Atmospheric nitrogen deposition has the potential to negatively affect ecosystems. It is usually clear if an ecosystem has received too much nitrogen because there are high levels of nitrogen in water and gas leaving the ecosystem. However, it is unclear how ecosystems in dry places, such as deserts, respond to added nitrogen. Drylands cover a third of Earth's land surface. It is important to understand how added nitrogen will affect these ecosystems. This project will also build the scientific workforce by training undergraduate students, graduate students, and postdoctoral associates in scientific methods. Many of these students will be reached through a Hispanic serving institution. Outreach activities to public K-12 schools will take place in southern California. This research will help predict how environmental change will affect ecosystem processes and services, such as clean air and water. This project will be especially important for understanding how dry ecosystems function.

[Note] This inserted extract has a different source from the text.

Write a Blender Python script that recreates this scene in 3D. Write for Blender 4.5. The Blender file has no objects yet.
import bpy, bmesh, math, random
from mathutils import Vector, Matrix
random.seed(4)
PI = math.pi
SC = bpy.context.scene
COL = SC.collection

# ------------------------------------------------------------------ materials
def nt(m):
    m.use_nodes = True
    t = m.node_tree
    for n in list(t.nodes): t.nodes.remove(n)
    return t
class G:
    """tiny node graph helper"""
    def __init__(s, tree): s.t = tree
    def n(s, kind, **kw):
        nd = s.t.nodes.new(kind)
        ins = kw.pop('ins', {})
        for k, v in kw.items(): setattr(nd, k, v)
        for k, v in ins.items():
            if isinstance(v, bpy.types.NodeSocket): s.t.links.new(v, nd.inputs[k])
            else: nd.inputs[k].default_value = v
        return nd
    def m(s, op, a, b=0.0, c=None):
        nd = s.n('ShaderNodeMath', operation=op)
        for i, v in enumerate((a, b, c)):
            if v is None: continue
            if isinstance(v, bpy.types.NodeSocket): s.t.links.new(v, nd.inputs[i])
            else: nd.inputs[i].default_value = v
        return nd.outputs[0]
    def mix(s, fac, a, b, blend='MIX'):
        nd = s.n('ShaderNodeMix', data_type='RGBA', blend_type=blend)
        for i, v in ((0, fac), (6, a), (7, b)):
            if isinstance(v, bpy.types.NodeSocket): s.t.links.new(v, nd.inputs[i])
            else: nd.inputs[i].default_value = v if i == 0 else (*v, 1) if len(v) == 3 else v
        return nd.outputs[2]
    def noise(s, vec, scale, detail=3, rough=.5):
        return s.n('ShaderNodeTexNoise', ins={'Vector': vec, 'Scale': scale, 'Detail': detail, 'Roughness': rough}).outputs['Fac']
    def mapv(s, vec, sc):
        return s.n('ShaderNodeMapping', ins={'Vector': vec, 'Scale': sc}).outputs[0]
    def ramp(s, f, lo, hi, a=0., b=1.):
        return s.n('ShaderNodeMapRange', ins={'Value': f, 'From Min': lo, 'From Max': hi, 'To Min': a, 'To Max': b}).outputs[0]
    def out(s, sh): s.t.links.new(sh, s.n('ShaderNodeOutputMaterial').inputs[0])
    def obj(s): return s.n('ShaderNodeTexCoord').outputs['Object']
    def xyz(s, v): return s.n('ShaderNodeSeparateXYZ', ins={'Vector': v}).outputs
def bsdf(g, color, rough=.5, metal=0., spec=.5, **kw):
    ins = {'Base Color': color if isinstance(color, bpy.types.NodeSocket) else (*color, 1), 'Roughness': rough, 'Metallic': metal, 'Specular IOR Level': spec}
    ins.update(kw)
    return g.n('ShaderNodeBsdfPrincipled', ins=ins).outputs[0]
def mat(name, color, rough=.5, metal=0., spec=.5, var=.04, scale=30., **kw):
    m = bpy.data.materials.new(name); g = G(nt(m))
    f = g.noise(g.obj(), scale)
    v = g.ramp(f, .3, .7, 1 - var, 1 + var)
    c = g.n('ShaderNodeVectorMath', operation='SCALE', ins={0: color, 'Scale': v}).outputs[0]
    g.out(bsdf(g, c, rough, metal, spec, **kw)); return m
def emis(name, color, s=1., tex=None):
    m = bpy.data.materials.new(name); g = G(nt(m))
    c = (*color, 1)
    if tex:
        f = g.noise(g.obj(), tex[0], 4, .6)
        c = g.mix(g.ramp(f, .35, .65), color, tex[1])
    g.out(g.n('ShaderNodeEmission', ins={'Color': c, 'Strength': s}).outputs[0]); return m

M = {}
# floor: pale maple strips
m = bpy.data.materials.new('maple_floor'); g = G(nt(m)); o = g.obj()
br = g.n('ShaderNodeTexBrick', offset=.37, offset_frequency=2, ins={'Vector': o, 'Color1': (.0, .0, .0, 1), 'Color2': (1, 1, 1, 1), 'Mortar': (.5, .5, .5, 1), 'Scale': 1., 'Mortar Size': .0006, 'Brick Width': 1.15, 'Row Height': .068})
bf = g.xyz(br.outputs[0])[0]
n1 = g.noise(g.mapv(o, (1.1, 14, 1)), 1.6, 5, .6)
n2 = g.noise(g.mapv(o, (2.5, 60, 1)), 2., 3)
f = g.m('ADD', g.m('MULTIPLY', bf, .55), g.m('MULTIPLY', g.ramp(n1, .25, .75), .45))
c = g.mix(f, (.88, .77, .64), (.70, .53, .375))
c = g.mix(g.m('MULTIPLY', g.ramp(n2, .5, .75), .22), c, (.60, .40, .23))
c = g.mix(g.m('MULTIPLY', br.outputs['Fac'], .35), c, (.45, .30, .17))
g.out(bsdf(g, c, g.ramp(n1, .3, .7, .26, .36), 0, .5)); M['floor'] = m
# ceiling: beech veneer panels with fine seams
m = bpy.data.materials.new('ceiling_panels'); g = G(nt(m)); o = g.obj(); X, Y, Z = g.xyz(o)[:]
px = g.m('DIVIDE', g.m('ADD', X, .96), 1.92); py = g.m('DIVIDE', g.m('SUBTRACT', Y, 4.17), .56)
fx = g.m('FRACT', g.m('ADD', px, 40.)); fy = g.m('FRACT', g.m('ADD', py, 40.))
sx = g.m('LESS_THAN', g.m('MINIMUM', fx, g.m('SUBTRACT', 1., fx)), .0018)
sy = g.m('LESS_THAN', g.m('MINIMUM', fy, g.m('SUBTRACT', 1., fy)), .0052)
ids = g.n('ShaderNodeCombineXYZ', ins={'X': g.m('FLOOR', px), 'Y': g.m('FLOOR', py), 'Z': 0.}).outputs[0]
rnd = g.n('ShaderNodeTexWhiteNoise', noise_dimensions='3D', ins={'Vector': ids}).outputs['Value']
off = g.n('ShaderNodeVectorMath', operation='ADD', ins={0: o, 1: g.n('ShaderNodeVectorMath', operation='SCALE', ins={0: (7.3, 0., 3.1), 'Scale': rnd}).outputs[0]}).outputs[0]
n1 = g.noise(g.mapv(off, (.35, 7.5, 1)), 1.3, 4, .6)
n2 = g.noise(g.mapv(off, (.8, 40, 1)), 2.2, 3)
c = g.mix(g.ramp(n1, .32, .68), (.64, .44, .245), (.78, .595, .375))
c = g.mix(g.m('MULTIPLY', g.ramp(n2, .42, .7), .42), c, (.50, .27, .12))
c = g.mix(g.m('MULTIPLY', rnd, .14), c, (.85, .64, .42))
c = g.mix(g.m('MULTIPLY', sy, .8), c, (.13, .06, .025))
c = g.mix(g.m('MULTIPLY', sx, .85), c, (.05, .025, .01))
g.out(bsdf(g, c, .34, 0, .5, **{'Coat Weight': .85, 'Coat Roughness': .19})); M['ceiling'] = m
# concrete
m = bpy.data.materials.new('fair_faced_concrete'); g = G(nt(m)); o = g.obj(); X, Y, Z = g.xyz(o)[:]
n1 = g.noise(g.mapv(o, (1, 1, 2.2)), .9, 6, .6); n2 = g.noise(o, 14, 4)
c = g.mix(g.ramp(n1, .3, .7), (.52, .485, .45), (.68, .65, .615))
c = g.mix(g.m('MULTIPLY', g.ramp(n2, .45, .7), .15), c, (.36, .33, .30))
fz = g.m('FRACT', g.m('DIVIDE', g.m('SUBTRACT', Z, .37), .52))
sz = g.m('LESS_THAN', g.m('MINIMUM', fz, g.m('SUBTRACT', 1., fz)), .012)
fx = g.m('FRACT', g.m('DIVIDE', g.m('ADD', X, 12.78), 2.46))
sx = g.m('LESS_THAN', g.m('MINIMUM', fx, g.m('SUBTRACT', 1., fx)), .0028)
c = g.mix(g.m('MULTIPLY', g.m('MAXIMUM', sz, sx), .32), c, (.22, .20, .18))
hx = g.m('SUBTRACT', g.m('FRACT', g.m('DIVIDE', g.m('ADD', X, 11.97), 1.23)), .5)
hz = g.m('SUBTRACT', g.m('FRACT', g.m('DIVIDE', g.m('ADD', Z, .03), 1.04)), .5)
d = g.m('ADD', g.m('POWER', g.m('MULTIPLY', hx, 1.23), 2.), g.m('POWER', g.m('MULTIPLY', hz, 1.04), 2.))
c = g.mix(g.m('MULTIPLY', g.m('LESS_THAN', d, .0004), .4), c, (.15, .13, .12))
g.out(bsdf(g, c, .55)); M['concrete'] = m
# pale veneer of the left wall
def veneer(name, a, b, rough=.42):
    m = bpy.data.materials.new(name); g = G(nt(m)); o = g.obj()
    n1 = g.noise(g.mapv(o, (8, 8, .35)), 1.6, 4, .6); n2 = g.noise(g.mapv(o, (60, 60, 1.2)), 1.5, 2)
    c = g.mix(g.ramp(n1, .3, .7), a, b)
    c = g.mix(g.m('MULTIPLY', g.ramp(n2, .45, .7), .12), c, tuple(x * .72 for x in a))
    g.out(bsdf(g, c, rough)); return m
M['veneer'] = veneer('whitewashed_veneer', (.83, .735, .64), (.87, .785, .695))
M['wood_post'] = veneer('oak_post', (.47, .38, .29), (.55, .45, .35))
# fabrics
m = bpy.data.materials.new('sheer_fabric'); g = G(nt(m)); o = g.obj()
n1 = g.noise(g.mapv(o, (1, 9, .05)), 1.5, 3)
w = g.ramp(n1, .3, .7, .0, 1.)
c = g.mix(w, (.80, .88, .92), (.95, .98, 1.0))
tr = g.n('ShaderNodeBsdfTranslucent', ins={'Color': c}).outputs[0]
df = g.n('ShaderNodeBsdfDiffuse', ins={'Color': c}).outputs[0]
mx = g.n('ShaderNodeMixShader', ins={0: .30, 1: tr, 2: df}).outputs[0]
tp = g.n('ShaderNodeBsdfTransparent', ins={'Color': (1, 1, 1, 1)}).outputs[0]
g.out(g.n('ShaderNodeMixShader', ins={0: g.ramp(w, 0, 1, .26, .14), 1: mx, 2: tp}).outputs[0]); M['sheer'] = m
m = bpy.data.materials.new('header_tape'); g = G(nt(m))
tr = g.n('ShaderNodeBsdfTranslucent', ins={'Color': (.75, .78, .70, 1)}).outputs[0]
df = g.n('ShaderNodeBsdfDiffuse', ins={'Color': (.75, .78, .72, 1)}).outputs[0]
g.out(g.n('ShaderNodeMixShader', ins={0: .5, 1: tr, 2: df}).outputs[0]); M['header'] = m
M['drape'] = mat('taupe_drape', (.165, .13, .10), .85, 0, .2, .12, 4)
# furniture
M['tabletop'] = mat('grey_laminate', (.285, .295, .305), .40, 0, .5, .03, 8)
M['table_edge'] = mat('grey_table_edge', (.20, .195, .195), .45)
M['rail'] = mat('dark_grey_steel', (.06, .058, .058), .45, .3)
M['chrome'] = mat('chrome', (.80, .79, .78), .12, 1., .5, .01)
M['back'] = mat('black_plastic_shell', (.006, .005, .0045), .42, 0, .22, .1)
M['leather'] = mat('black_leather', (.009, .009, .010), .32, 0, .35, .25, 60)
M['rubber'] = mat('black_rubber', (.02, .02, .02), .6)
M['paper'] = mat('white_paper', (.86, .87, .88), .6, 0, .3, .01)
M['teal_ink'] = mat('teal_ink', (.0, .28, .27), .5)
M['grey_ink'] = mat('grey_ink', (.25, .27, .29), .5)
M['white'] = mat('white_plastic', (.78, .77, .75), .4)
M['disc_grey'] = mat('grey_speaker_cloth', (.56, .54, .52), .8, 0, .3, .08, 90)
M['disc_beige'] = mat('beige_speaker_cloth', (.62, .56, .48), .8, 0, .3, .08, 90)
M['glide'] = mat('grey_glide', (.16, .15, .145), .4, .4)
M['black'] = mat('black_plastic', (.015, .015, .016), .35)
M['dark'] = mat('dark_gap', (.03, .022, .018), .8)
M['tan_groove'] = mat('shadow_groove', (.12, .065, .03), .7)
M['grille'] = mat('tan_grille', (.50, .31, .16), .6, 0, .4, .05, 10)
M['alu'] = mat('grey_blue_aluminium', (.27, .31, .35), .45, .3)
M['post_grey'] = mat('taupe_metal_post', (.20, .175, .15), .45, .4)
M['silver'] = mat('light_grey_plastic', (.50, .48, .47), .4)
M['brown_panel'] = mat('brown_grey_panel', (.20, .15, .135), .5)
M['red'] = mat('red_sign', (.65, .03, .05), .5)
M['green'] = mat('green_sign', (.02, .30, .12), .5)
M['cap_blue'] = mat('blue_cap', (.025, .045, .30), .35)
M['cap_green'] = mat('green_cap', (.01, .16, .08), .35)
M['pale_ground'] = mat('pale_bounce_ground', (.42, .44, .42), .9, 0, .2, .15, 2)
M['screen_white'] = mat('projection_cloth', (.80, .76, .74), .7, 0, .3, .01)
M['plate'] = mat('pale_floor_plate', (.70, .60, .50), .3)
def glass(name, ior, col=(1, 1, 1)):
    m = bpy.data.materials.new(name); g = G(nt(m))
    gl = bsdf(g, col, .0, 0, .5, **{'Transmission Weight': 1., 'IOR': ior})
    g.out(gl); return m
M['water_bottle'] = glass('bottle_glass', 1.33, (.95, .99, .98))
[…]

This project will evaluate nitrogen dynamics in watersheds receiving relatively little precipitation. The study sites are in southern California and receive different levels of atmospheric nitrogen deposition. The overall goal of the project is to develop a better framework for assessing nitrogen saturation. The research will expand nitrogen saturation theory to dry systems. It will account for the pulsed nature of rainfall during seasonal transitions. The project will quantify atmospheric nitrogen inputs using passive collectors and spatial modeling. Nitrogen measurements will also take place in the soil and water. These measurements will then be used to improve a biogeochemical model. The model will test watershed responses to nitrogen addition. The combined approaches of measurement and modeling in this study will advance theory surrounding the role of hydrology in driving nitrogen dynamics at the watershed scale.
This award reflects NSF's statutory mission and has been deemed worthy of support through evaluation using the Foundation's intellectual merit and broader impacts review criteria.